Jim's Confession

Being a Laundry Goddess I am privy to sundry confessions of my followers. They range from the humble who seek to unburden themselves about their lack of ability to perform a a laundry task to those whose confession is nothing more than a prideful presentation of their total mastery of cleaning clothes. Occasionally I am presented with a confession I feel I must share. To protect his privacy I will only use his first name. The following is Jim's confession.

I have been doing my own laundry since I was ten years old. Try to imagine the stares I received form the women at the Laundromat as I arrived on my bicycle with my bag of dirty laundry. I would navigate that typically female domain until I found an available washing machine. Ignoring the glares of the laundry ladies I would go about my business as though I knew exactly what I was doing. With my washer secured I  would then go to the soap dispenser to purchase detergent. I would stand peering through the plastic trying to decide which name brand laundry soap would be the right choice. Finally with exasperation I would just drop in my coins and randomly select one. I would then go back to my washer and then fear would set in. The fear of not having enough money for the washer and the dryer. I would frantically count all my change to see if I had enough to complete my laundry task.

With several poorly executed attempts I came to the realization I should first put the soap into the washer before adding my clothes. That was important knowledge because the result of placing clothes and then soap left lumps of soap stuck in the folds of my laundry.

While my clothes were washing I would ride my bicycle and search for coke bottles I could turn into spare change. Invariably I would find a few at the baseball park located behind the Laundromat. I would take my findings to the Lil' General Store next to the Laundromat and turn my bottles in for coin. That jingle in my pocket made me feel as though I could buy anything I wanted. I wasn't just a kid trying to do laundry. I was King of the Laundromat!

I would return to the Laundromat to check on my clothes. Usually by this time the number of women had dwindled down to one or two and that helped me feel less anxious. To transfer my clothes from one washer to the dryer I would grab one of those baskets with a clothes rack attached to it. I would position it in front of the dryer implying my temporary ownership of dryer and basket.
When the clothes were dry I would stuff my freshly laundered clothing into my bag. I would then hop on my bicycle and head home. My mission was complete or so I thought.

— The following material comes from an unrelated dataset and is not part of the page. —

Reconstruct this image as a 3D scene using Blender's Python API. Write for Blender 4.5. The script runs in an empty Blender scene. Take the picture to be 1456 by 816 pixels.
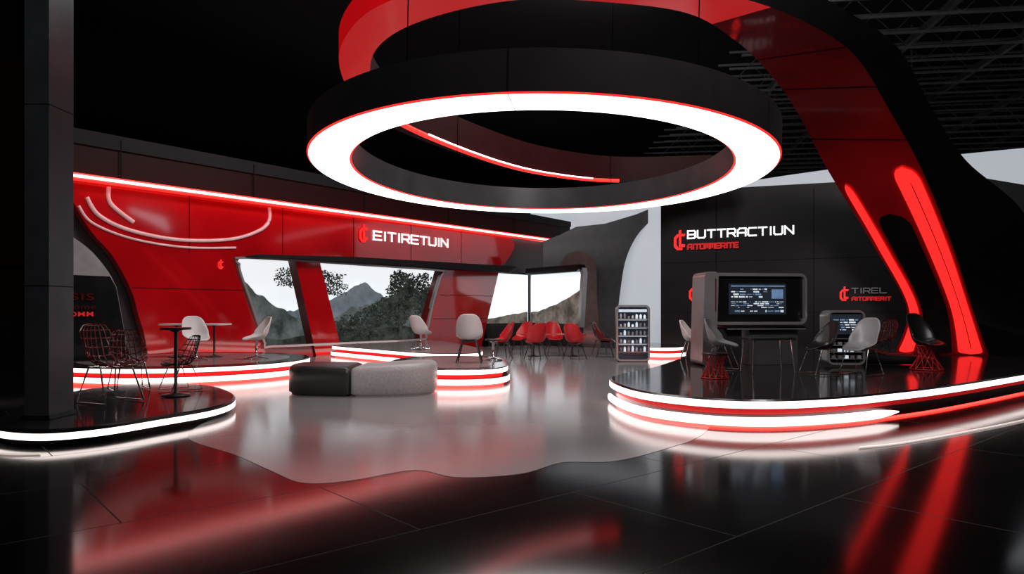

Once home invariably I would discover I was one sock short! How did this happen? I pictured the possiblility of a one legged man who would watch and wait to grab just one sock. Perhaps a sock consuming monster lived in the bottom of the washing machine with an appetite that could only be satisfied by one of my stockings. The dryer! Yes the dryer! That had to be it! It was in that warm moist world where the God of Hosiery resided. He demanded the first and cleanest sock be placed upon his heated altar.

I feel I shall never know what happened to my socks. It is just one of life's mysteries. What I do know is that a tender ten year old boy has grown into a mature adult man who knows how to do his own laundry.